Kendimden sinsi bir gizlilikle yürüttüğüm bu savaşı yine kazanmışım. Uykumun önüne korkudan barikatlar kurmuşum yine bu gece. Yatağımdan çıkıp camı açtım, bu arada kaktüslerime selam vermeyi de unutmadım. Soğuk hava birden tokat gibi çarptı yüzüme. Soğuk havaları, kışı ve herkesin uyuduğu gece saatlerini çok severim. Beni kendimle baş başa bırakan her şeyi çok severim esasında. Masamın başına geçtim ve esefle kalemimi elime aldım. Evet esefle çünkü yüzleşmek bazen Saramago romanından çıkma, noktası bir buçuk sayfa sonra gelen cümleler kadar bunaltıcı ve karmaşık olabiliyor. 


Huydur geçmişte yaşamak bende. Anlayacağınız bastım yine deklanşöre. İlkokul sıralarındayım, saf kötülüğün ne olduğunu öğrendiğim zamandayım yani. Teneffüslerde kendi halimde resim yaparken boya kalemlerimi büyük bir zevk ve sinirle camdan dışarı atan çocuğu düşünüyorum. Anlamaya çalışıyorum, öğretmenimizi beklerken uslu durmama rağmen beni yaramazlık yapmış olmakla ve sınıfın huzurunu bozmakla suçlayan çocuğu. İlk kez tokat yediğim gündü. Mesnetsiz bir sebepten hem de. Hiçbir çocuk sekiz yaşında hainliği öğrenemez, doğuştandır. Öğretmenim de sorunlu kızının hıncını benden çıkarmıştı o gün. Hiç unutmadım ama kimseye de anlatmadım bugüne kadar. O gün tanışmıştım haksızlıkla, çok yanmıştı canım. O gün bir şeyle daha tanışmıştım. Ezikliğimle. Neden savunamamıştım ki kendimi? Sınıftan kimse de çıkıp savunmamıştı beni. Boyun eğmek ilkokulda mı öğretiliyordu yoksa?

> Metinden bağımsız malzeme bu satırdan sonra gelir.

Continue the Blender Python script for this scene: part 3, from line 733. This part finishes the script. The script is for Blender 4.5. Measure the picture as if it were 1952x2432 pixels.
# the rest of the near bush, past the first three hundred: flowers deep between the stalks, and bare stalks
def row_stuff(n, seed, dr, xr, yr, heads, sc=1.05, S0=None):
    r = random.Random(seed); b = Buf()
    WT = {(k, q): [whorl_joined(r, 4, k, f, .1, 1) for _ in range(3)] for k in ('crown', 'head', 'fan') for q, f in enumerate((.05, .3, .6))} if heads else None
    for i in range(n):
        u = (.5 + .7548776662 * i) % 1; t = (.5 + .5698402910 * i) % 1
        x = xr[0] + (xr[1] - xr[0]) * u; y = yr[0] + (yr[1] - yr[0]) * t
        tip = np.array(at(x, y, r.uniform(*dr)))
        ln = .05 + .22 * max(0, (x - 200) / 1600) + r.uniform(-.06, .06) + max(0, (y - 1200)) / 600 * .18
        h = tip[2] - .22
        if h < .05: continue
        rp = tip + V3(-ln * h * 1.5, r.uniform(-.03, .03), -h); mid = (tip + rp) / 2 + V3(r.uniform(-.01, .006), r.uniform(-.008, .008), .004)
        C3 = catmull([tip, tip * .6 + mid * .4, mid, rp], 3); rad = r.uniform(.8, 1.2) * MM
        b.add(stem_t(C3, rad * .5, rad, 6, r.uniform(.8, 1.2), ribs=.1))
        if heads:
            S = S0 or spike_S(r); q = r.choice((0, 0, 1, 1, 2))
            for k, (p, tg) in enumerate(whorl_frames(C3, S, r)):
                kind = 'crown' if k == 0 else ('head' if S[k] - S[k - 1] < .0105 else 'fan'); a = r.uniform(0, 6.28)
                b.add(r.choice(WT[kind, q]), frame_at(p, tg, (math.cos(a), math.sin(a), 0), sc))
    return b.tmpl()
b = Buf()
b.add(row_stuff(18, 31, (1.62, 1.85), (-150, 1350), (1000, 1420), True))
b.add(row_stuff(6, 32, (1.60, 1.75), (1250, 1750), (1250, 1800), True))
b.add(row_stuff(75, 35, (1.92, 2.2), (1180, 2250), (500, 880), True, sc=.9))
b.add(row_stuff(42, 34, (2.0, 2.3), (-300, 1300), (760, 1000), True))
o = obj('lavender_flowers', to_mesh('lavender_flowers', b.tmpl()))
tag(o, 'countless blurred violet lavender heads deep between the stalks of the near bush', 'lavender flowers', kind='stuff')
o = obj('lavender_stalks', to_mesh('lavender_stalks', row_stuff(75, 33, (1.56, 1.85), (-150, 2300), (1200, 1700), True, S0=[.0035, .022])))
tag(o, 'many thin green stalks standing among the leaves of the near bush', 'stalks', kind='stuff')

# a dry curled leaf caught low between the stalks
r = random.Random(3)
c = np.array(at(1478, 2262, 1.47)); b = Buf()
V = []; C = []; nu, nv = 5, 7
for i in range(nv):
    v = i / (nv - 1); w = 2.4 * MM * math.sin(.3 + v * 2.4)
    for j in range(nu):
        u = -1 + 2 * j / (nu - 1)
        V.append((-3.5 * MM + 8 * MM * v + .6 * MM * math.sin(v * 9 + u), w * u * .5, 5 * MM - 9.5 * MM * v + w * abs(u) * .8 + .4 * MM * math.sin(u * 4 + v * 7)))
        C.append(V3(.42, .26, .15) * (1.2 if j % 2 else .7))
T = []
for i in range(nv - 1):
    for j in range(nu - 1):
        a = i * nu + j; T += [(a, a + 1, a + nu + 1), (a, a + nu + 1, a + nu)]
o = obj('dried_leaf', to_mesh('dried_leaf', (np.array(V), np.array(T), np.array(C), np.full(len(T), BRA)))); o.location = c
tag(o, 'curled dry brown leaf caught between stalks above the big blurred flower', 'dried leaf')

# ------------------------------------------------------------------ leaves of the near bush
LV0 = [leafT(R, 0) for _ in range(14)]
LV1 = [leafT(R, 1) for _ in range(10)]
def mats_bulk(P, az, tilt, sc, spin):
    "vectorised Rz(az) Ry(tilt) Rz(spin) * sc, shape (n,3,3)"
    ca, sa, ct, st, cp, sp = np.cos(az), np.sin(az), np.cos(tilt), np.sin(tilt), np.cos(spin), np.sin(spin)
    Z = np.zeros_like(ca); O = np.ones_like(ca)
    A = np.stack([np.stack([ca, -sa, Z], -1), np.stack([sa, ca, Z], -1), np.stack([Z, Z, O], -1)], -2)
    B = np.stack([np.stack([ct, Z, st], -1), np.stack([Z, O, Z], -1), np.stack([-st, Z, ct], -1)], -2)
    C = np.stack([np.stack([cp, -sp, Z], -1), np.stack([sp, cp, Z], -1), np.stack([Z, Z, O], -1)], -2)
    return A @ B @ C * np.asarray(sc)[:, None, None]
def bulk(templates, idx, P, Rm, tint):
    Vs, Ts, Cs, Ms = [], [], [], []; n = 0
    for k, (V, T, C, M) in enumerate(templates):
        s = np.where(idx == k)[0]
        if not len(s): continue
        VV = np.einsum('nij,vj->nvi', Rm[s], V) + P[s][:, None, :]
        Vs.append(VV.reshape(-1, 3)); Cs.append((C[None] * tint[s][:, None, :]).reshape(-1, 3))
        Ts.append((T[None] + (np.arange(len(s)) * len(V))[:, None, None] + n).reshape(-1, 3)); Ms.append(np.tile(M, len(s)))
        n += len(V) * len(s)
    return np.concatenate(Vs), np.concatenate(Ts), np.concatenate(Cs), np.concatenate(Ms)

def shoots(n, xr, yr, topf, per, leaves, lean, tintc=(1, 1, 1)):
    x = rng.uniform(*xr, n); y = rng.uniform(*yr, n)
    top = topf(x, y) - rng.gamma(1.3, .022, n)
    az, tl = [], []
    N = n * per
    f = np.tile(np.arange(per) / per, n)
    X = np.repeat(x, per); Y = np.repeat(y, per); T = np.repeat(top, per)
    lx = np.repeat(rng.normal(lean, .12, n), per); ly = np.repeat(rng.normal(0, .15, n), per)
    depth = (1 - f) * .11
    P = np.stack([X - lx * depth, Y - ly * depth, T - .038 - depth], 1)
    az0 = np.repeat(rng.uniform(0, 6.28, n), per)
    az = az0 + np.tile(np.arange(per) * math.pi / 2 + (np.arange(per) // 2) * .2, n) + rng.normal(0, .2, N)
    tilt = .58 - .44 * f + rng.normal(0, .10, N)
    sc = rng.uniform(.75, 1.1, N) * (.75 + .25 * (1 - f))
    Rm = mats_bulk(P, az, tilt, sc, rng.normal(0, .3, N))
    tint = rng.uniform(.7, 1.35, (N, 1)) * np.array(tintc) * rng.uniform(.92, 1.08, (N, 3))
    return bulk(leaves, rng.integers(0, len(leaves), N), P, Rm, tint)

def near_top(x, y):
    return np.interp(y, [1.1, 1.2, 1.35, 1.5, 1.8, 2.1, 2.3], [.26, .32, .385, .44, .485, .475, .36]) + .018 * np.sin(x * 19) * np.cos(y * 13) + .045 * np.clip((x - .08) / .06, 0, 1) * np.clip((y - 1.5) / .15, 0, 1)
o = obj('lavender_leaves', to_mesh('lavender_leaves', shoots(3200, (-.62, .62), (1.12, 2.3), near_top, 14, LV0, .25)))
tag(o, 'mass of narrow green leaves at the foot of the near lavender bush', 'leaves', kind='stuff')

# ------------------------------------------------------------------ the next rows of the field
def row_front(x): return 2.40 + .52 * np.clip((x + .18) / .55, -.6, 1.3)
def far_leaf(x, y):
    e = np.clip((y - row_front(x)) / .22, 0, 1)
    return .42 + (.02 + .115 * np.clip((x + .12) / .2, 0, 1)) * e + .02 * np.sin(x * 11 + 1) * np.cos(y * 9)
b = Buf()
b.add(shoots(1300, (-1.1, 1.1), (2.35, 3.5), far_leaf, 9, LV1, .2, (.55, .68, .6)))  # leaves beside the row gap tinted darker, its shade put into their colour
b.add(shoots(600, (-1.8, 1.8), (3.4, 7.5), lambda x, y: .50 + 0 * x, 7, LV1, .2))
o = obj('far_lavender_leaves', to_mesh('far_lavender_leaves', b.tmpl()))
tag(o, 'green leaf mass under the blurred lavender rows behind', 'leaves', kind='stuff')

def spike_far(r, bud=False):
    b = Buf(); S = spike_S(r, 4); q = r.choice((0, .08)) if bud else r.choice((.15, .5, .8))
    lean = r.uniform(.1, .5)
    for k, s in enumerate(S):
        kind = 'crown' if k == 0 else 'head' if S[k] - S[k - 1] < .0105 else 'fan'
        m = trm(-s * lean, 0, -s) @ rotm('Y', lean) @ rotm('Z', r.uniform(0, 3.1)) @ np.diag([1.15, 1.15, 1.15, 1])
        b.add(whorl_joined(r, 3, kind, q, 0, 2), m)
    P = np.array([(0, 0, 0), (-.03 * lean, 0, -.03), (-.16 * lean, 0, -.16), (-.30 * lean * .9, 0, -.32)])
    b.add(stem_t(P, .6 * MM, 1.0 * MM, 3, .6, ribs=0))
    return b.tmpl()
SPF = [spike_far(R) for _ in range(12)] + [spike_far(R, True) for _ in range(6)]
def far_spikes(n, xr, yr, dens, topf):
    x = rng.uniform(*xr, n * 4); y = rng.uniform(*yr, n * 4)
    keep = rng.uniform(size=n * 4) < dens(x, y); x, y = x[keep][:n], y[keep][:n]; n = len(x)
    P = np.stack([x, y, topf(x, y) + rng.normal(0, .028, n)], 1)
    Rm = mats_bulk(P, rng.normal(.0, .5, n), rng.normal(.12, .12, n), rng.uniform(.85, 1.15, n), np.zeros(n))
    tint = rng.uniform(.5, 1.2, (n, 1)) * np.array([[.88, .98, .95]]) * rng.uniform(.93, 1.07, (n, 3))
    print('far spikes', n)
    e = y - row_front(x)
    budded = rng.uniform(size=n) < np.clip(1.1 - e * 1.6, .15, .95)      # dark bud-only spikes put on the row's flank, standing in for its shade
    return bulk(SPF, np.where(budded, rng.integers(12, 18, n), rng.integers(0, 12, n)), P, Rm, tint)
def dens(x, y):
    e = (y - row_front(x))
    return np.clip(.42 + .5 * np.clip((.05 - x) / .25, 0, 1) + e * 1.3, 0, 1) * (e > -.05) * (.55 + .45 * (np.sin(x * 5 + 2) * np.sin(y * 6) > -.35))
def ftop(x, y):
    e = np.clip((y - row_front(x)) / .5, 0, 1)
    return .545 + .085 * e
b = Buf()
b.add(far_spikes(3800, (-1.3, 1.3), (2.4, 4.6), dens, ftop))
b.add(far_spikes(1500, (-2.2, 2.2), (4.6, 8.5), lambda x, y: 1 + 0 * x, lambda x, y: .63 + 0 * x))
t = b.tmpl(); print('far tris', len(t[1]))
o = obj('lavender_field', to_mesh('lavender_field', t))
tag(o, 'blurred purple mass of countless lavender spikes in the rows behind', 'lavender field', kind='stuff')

O sıralar kendime dair hatırımda olan en net şey havalı görünmekti. Ezikliğimi saklıyordum aslında. Zaten bence herkes mütenasip şekilde eziktir. Ezikliğimizi bastırıp yok etmeye yeminli gibiyiz. Birisi bize ezikliğimizi hatırlattı mı güçlü bir öfkenin önderliğinde kudretli bir refleksle yok ederiz. Herkes gömer kendince küçük ve zayıf gördüğü bu duyguları en derinlerine. Ancak gömülen her duygunun tıpkı gerçekler gibi er ya da geç ortaya çıkmak gibi can sıkıcı bir huyu vardır. Dikilir en savunmasız anımızda karşımıza. İttirmeye çalışırız içerilere, yine bir yolunu bulup yapışır yakamıza. Depresyona gireriz, kabul etmeyiz belki. Oysa tüm bu duygulara kucak açıp yüzleşsek... Avazımız çıktığı kadar mükemmel olmak zorunda olmadığımızı haykırsak o en derinimize. İzin versek kendimize. Sinsi bir düşman gibi kazmasak kuyumuzu. Atmasak tüm kudretimiz ve acımasızlığımızla o kuyulara kendimizi. Belki öğretmemişlerdir ama sevebilsek önce kendimizi, sonra hayatı ve belki biraz insanları.